How do I feel now? Every Christmas I imagine I get another call from Robert. This time I cry and take the call. I tell him I love and forgive him.
Because it’s Christmas.
Michael Davis is a comics creator and the founder of the Guardian Line series of comics as well as being a television producer and writer. He was a co-founder of Milestone Comics and his artwork has appeared in Wasteland, Green Arrow: Shado, Green Hornet and The Question, among others.
Sweetie, this is such a painful story. Thank you for sharing. Parents are only humans, with human failings. This does not excuse their (our) bad actions. It makes your forgiveness even more blessed.
Tears are running down my eyes! That was a very deep look into your world. I know you have mentioned in your previous articles before that Christmas is your favorite time of the year. Never would I have imagined this is what spurred it!!!
Wow. Thank you for writing this, Michael.
Michael, you're a lot better at forgiving than I am.
I'm sorry, man. Of everyone in that story, you lost the most.I mean, this is the kind of story that ends with the kid crying and repeating "Say it ain't so, Joe".Because, no matter how tough you are or think you are, when you're ten, something like that destroys some part of your faith in the Eternal Verities. (Heck, when you're almost sixty it can – if you have any left by that time.)I've got a two-year-old step-grnaddaughert, and 8/9 of a second one. We don't intend to make any secret from Maggie and her little sister that i'm not their granddaddy by blood – but i plan to be their granddaddy in every other way possible.And i pray i never see that kind of hurt on their faces … and know that i caused it.I'm crying for you right now (i'm a notorioua softie) … and i'm crying for your stepfather, too.

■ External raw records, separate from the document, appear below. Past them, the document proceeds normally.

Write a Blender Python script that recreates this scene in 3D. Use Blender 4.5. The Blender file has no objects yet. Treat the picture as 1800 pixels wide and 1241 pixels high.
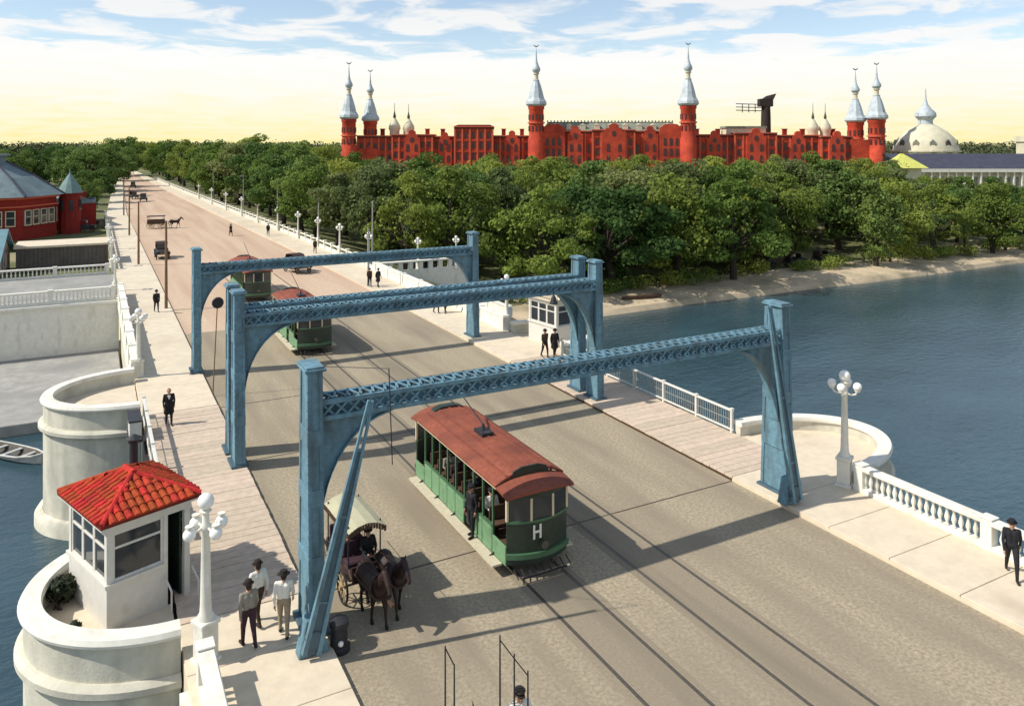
import bpy, bmesh, math, random
import numpy as np
from mathutils import Vector, Matrix

R = math.radians
scene = bpy.context.scene
col = scene.collection
PI = math.pi

# ------------------------------------------------------------------ camera, sky, sun, exposure
cam_d = bpy.data.cameras.new('camera')
cam = bpy.data.objects.new('camera', cam_d)
col.objects.link(cam)
cam.location = (0, 0, 13.5)
cam.rotation_euler = (R(90), 0, R(-28.23))
cam_d.sensor_width = 36
cam_d.lens = 36 * 1369 / 1800
cam_d.shift_y = -(620.5 - 255) / 1800
cam_d.clip_start = 0.5
cam_d.clip_end = 20000
scene.camera = cam

SUN_EL, SUN_AZ = 46.0, -77.0          # azimuth from +Y, clockwise; the sun stands off the left bank
world = bpy.data.worlds.new('World')
scene.world = world
world.use_nodes = True
nt = world.node_tree
for n in list(nt.nodes):
    nt.nodes.remove(n)


def wn(t, **kw):
    n = nt.nodes.new(t)
    for k, v in kw.items():
        setattr(n, k, v)
    return n


sky = wn('ShaderNodeTexSky', sky_type='NISHITA')
sky.sun_disc = False
sky.sun_elevation = R(SUN_EL)
sky.sun_rotation = R(SUN_AZ)
sky.altitude = 0
sky.air_density = 1.0
sky.dust_density = 0.2
sky.ozone_density = 1.2
bg_sky = wn('ShaderNodeBackground')
bg_sky.inputs['Strength'].default_value = 0.15
nt.links.new(sky.outputs[0], bg_sky.inputs['Color'])
tc = wn('ShaderNodeTexCoord')
sep = wn('ShaderNodeSeparateXYZ')
nt.links.new(tc.outputs['Generated'], sep.inputs[0])


def wmath(op, a, b=None, clamp=False):
    n = wn('ShaderNodeMath', operation=op, use_clamp=clamp)
    for i, v in enumerate((a, b)):
        if v is None:
            continue
        if isinstance(v, (int, float)):
            n.inputs[i].default_value = v
        else:
            nt.links.new(v, n.inputs[i])
    return n.outputs[0]


zz = wmath('MAXIMUM', sep.outputs['Z'], 0.0)
den = wmath('ADD', zz, 0.07)
u = wmath('DIVIDE', sep.outputs['X'], den)
v = wmath('DIVIDE', sep.outputs['Y'], den)
comb = wn('ShaderNodeCombineXYZ')
nt.links.new(u, comb.inputs[0])
nt.links.new(v, comb.inputs[1])
noise = wn('ShaderNodeTexNoise')
noise.inputs['Scale'].default_value = 1.9
noise.inputs['Detail'].default_value = 7
noise.inputs['Roughness'].default_value = 0.55
noise.inputs['Distortion'].default_value = 0.6
nt.links.new(comb.outputs[0], noise.inputs['Vector'])
# cloud cover: thins out with height, closes to a bright veil near the horizon
veil = wn('ShaderNodeMapRange', interpolation_type='SMOOTHSTEP')
nt.links.new(zz, veil.inputs['Value'])
veil.inputs['From Min'].default_value = 0.125
veil.inputs['From Max'].default_value = 0.07
veil.inputs['To Min'].default_value = 0.0
veil.inputs['To Max'].default_value = 0.62
cl = wmath('ADD', noise.outputs['Fac'], veil.outputs[0])
cmask = wn('ShaderNodeMapRange', interpolation_type='SMOOTHSTEP')
nt.links.new(cl, cmask.inputs['Value'])
cmask.inputs['From Min'].default_value = 0.44
cmask.inputs['From Max'].default_value = 0.60
cmask.inputs['To Min'].default_value = 0.13
# cloud / veil colour by elevation: warm yellow haze at the horizon to white
ramp = wn('ShaderNodeValToRGB')
zw = wmath('ADD', zz, wmath('MULTIPLY', wmath('SUBTRACT', noise.outputs['Fac'], 0.42), 0.075))
nt.links.new(zw, ramp.inputs['Fac'])
el = ramp.color_ramp.elements
el[0].position = 0.0
el[0].color = (1.0, 0.88, 0.40, 1)
el[1].position = 0.11
el[1].color = (1.0, 1.0, 0.985, 1)
e = ramp.color_ramp.elements.new(0.035)
e.color = (1.0, 0.955, 0.66, 1)
e = ramp.color_ramp.elements.new(0.07)
e.color = (1.0, 0.985, 0.88, 1)
e = ramp.color_ramp.elements.new(0.4)
e.color = (0.60, 0.66, 0.74, 1)
bg_cl = wn('ShaderNodeBackground')
bg_cl.inputs['Strength'].default_value = 1.0
nt.links.new(ramp.outputs['Color'], bg_cl.inputs['Color'])
mixw = wn('ShaderNodeMixShader')
nt.links.new(cmask.outputs[0], mixw.inputs['Fac'])
nt.links.new(bg_sky.outputs[0], mixw.inputs[1])
nt.links.new(bg_cl.outputs[0], mixw.inputs[2])
wout = wn('ShaderNodeOutputWorld')
nt.links.new(mixw.outputs[0], wout.inputs['Surface'])

sun_d = bpy.data.lights.new('sun', 'SUN')
sun_d.energy = 5.0
sun_d.angle = R(0.7)
sun_d.color = (1.0, 0.945, 0.85)
sun = bpy.data.objects.new('sun', sun_d)
col.objects.link(sun)
sd = Vector((math.sin(R(SUN_AZ)) * math.cos(R(SUN_EL)), math.cos(R(SUN_AZ)) * math.cos(R(SUN_EL)), math.sin(R(SUN_EL))))
sun.rotation_euler = sd.to_track_quat('Z', 'Y').to_euler()

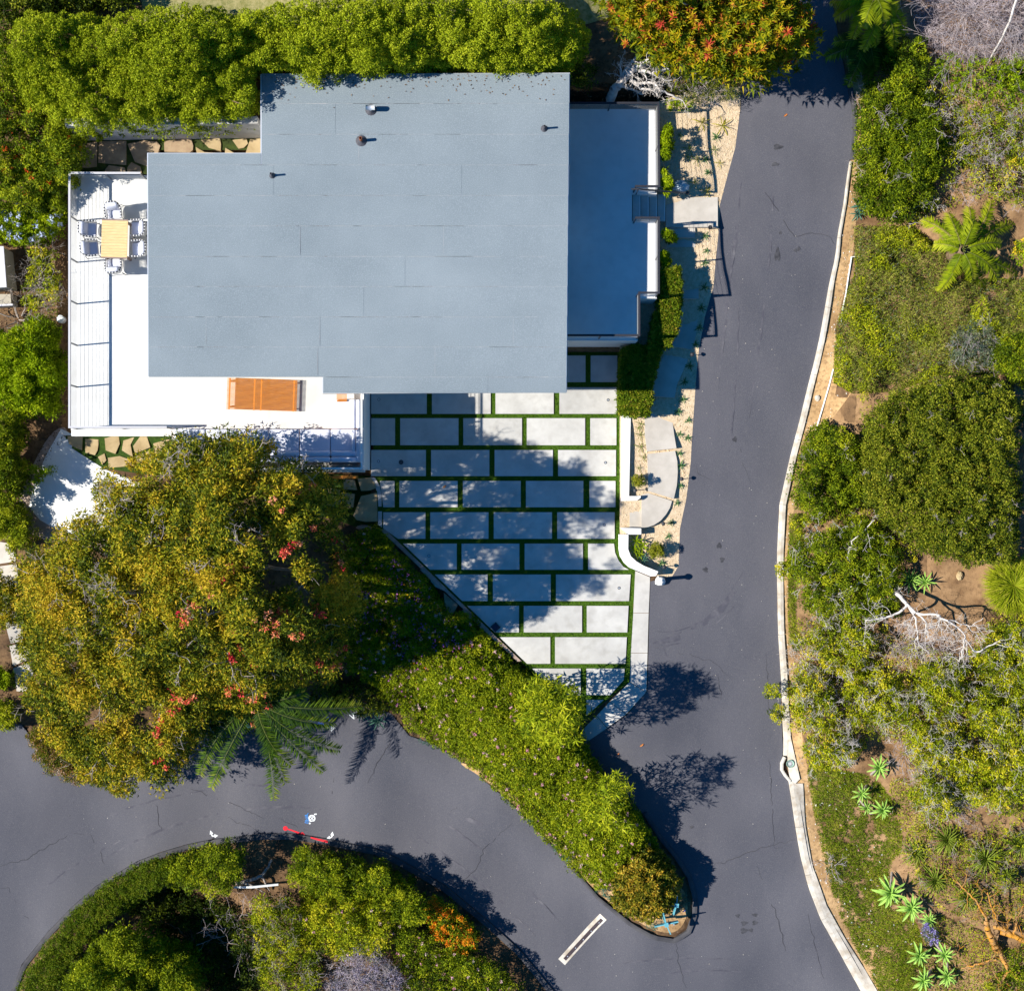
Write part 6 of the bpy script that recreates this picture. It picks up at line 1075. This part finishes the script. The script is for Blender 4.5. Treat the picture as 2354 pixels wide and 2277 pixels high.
carpet('grass', [(1815,1180),(1850,1180),(1850,1260),(1830,1300),(1830,1440),(1850,1480),(1830,1500),(1812,1480),(1808,1300)], 2500, (.08,.016), 'grass', .05, .14, seed=68, tone=.5)
og = thing('ornamental_grass', 'bright yellow-green fountain grass at the right edge', 'grass', G1(2320,1350)); P = np.array(G1(2325,1345)); n = 1700; a_ = rng.uniform(0, 2*math.pi, n); rr = rng.uniform(0, .35, n)
P0 = P+np.column_stack([rr*np.cos(a_), rr*np.sin(a_), np.full(n, .25)]); Dg = np.column_stack([np.cos(a_), np.sin(a_), rng.uniform(.1,.9,n)])
leafmesh('blades', [dict(P=P0, D=Dg, N=rng.normal(0,.2,(n,3))+[0,0,1], L=rng.uniform(.5,.95,n), W=np.full(n,.022), T=rng.normal(.45,.18,n), M=0, droop=.35), dict(P=P0+Dg*.3, D=Dg+rng.normal(0,.25,(n,3))-[0,0,.4], N=rng.normal(0,.2,(n,3))+[0,0,1], L=rng.uniform(.35,.7,n), W=np.full(n,.02), T=rng.normal(.6,.18,n), M=0, droop=.35)], [LM['palmyellow']], og)
# white branched tree
bt = thing('bare_tree', 'white barked tree with bare spreading branches over the bare dirt', 'tree', G1(2035,1335)); out = []
for pts, r0, r1, k in [([(2035,1335,.1),(2050,1340,1.0),(2062,1362,1.5),(2085,1388,1.9)], .10,.065,0),([(2085,1388,1.9),(2110,1412,2.2),(2150,1412,2.4),(2180,1425,2.5),(2215,1455,2.5),(2235,1490,2.4)], .05,.02,9),([(2085,1388,1.9),(2070,1405,2.0),(2035,1418,2.0),(1990,1425,1.9)], .05,.02,7),([(2090,1395,2.0),(2100,1410,2.1),(2108,1440,2.2),(2110,1470,2.2)], .045,.02,9),([(2110,1412,2.2),(2130,1430,2.2),(2132,1460,2.2)], .04,.02,8),([(2150,1412,2.4),(2165,1415,2.4),(2160,1440,2.3)], .03,.015,6),([(2215,1455,2.5),(2215,1490,2.4),(2205,1520,2.3)], .025,.015,8),([(2235,1490,2.4),(2240,1500,2.3),(2290,1478,2.2)], .04,.02,3),([(2180,1425,2.5),(2230,1440,2.4),(2260,1420,2.3)], .02,.01,4),
 ([(1945,1360,1.0),(1975,1352,1.3),(1968,1340,1.4),(1985,1335,1.4)], .04,.02,3),([(1965,1390,1.2),(1975,1400,1.2),(1978,1412,1.0)], .05,.03,2),([(1960,1345,1.3),(1930,1368,1.3),(1890,1355,1.1),(1860,1345,1.0)], .03,.012,6),([(1948,1282,1.6),(1958,1245,1.7),(1985,1222,1.7),(2010,1195,1.7)], .035,.02,2),([(1955,1290,1.5),(1950,1278,1.6),(1953,1262,1.6)], .04,.03,0),([(1860,1320,1.2),(1840,1305,1.2),(1820,1292,1.1)], .02,.01,4),([(1865,1250,1.2),(1880,1215,1.3),(1875,1210,1.3)], .025,.012,4)]:
    p = path_segs(np.array([PZ(*q) for q in pts]), r0, r1, out, .025)
    for _ in range(k): grow(out, p[rng.integers(len(p)//3, len(p))], rng.normal(0,1,3)*[1,1,.3]+[0,-.6,.0], .45, .013, 2, .28, .0)
segs_mesh('trunk', out, M['palebark'], bt, 5)
for x, y, n, L, l in [(1850,1520,26,.55,'silvery bare twig bush leaning over the kerb'),(2110,1475,34,.5,'grey bare twig clump below the white branches'),(2060,1470,20,.5,'thin bare twig clump left of the white branches'),(2170,1500,26,.45,'reddish grey twig clump right of the white branches'),(2030,1610,20,.5,'grey twig clump in the middle of the green slope'),(2080,1730,26,.5,'pale twig clump above the agaves'),(2210,1720,20,.45,'bare twig clump among shrubs near the right edge'),(2190,1850,22,.45,'fanned dry twig clump above the spiky aloes'),(1940,1600,14,.5,'bare twig clump among shrubs beside the kerb'),(1910,1990,12,.25,'small dry weed clump on the grass slope'),(2290,1700,18,.45,'bare twigs at the right edge of the slope'),(1915,1440,18,.5,'bare twig clump behind the kerb grass')]:
    twigbush(l, (x, y), n, L, .011, 'twig' if 'silvery' not in l else 'palebark', .35, 'bush', 'bare_bush', spread=1.1, up=.4)
bush('continuous tangle of low yellow-green growth covering the middle of the slope', 'undergrowth', [(1818,1440),(1860,1410),(1990,1420),(2060,1450),(2140,1500),(2230,1510),(2260,1440),(2330,1390),(2420,1380),(2420,1870),(2330,1880),(2220,1860),(2150,1860),(2100,1800),(2080,1700),(2000,1690),(1960,1740),(1860,1740),(1822,1640)], 20, .24, 62, (.065,.034), 'sparse', .12, .55, 24, 'slope_undergrowth', tone=.52, tclump=.25, relief=.3, seed=91, under=0, nst=30, sr=.02, keep=.88, twigs=('twig', 60, .35, .009))
bush('low tangle of green growth between the dead thicket and the low palm', 'undergrowth', [(2170,230),(2240,210),(2420,220),(2420,480),(2300,470),(2240,440),(2180,480),(2150,470),(2180,380)], 21, .24, 46, (.065,.034), 'sparse', .1, .45, 24, 'slope_undergrowth', tone=.50, tclump=.25, relief=.3, seed=92, under=0, nst=20, sr=.02, keep=.75, twigs=('twig', 50, .35, .009))
SHR = [([(1815,1560),(1850,1540),(1900,1560),(1930,1610),(1920,1680),(1870,1700),(1830,1680),(1812,1620)],'yellow-green shrub overhanging the kerb above the saucer',70,.58),([(1850,1440),(1900,1420),(1980,1430),(2020,1470),(2000,1540),(1940,1560),(1880,1530)],'green shrub under bare twigs beside the kerb grass',71,.55),([(1930,1570),(2000,1540),(2080,1550),(2120,1600),(2100,1660),(2020,1680),(1950,1660)],'broad green shrub in the middle of the slope',72,.58),([(2090,1540),(2160,1510),(2230,1530),(2240,1600),(2200,1650),(2120,1640)],'green shrub below the white branched tree',73,.52),([(2240,1480),(2300,1440),(2354,1410),(2420,1420),(2420,1560),(2354,1580),(2280,1570),(2240,1540)],'leafy green shrub at the right edge below the fountain grass',74,.55),([(2210,1590),(2290,1570),(2420,1580),(2420,1700),(2320,1720),(2240,1690)],'green shrub with twigs on the right slope',75,.5),([(2080,1660),(2160,1650),(2220,1690),(2230,1760),(2160,1790),(2100,1750)],'green shrub above the spiky aloes',76,.58),([(2200,1740),(2290,1720),(2420,1730),(2420,1860),(2330,1870),(2240,1850),(2190,1800)],'yellow-green shrub at the right edge above the aloes',77,.6),([(1840,1690),(1910,1690),(1960,1680),(1990,1720),(1960,1760),(1900,1770),(1850,1745)],'sparse yellow flowered shrub above the grass slope',78,.62),([(2090,1790),(2150,1780),(2200,1820),(2210,1870),(2150,1880),(2090,1850)],'low green shrub between the grass slope and the aloes',79,.55)]
for poly, l, sd, tn in SHR:
    bush(l, 'shrub', poly, 17, .23, 112, (.065,.036), 'sparse', .3, 1.3, 36, relief=.5, rscale=40, tone=tn-.10, tclump=.24, keep=.93, seed=sd, twigs=('palebark', 40, .36, .009), flowers=('f_yellow', 12, .05, .05, None) if sd in (70,78,77) else None, under=.3)
for x, y, l in [(1800,1310,'small leafy sprig overhanging the kerb near the bulge shadow'),(1772,1590,'tall leafy sprig reaching over the asphalt from the slope'),(1785,1640,'lower leafy sprig reaching over the asphalt from the slope')]:
    bush(l, 'sprig', [(x-14,y-16),(x+16,y-22),(x+26,y+6),(x+6,y+22),(x-16,y+10)], 9, .12, 60, (.06,.034), 'sparse', .5, .9, 10, 'leafy_sprig', tone=.5, under=0, nst=5, sr=.015, base=(x+45, y+5))
carpet('grass', smooth_poly([(1850,1740),(1930,1770),(2010,1780),(2060,1850),(2080,1950),(2040,1990),(2060,2060),(2110,2120),(2130,2200),(2130,2330),(2050,2330),(2000,2240),(1945,2140),(1910,2050),(1888,1950),(1868,1860)], 1), 2600, (.075,.018), 'grass', .03, .17, (('f_white', .035),('f_pink', .035)), (70, 16), 80, rscale=26, tone=.42, gaps=.3)
carpet('groundcover', smooth_poly([(2050,1780),(2100,1790),(2180,1880),(2120,1930),(2060,1900),(2040,1830)], 1), 600, (.06,.03), 'sparse', .05, .35, seed=81, tone=.5)
carpet('groundcover', smooth_poly([(2080,1900),(2130,1890),(2354,1900),(2420,1960),(2420,2140),(2330,2120),(2200,2110),(2130,2080),(2080,2010)], 1), 330, (.065,.03), 'sparse', .05, .35, seed=84, tone=.45, gaps=.55, rscale=36)
carpet('leaf_litter', [(2070,1880),(2420,1880),(2420,2300),(2130,2300),(2060,2050)], 70, (.07,.04), 'litter', .01, .04, seed=85, upright=.1)
carpet('groundcover', smooth_poly([(2130,2090),(2250,2130),(2354,2200),(2420,2330),(2120,2330),(2110,2200)], 1), 500, (.065,.03), 'green', .05, .45, seed=82, tone=.45, patch=.0)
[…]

Michael – I TRULY wish I could make the phone ring for you. It's VERY VERY hard to forgive someone you love for doing doing something that is hard to forgive. I was ready to forgive the one in my life – but instead 2 weeks ago he chose to make it worse. Maybe one day he will make the call…I will answer…but I can't be the one to dial…I've already tried. P.S. Only used 3 tissues when I read your article.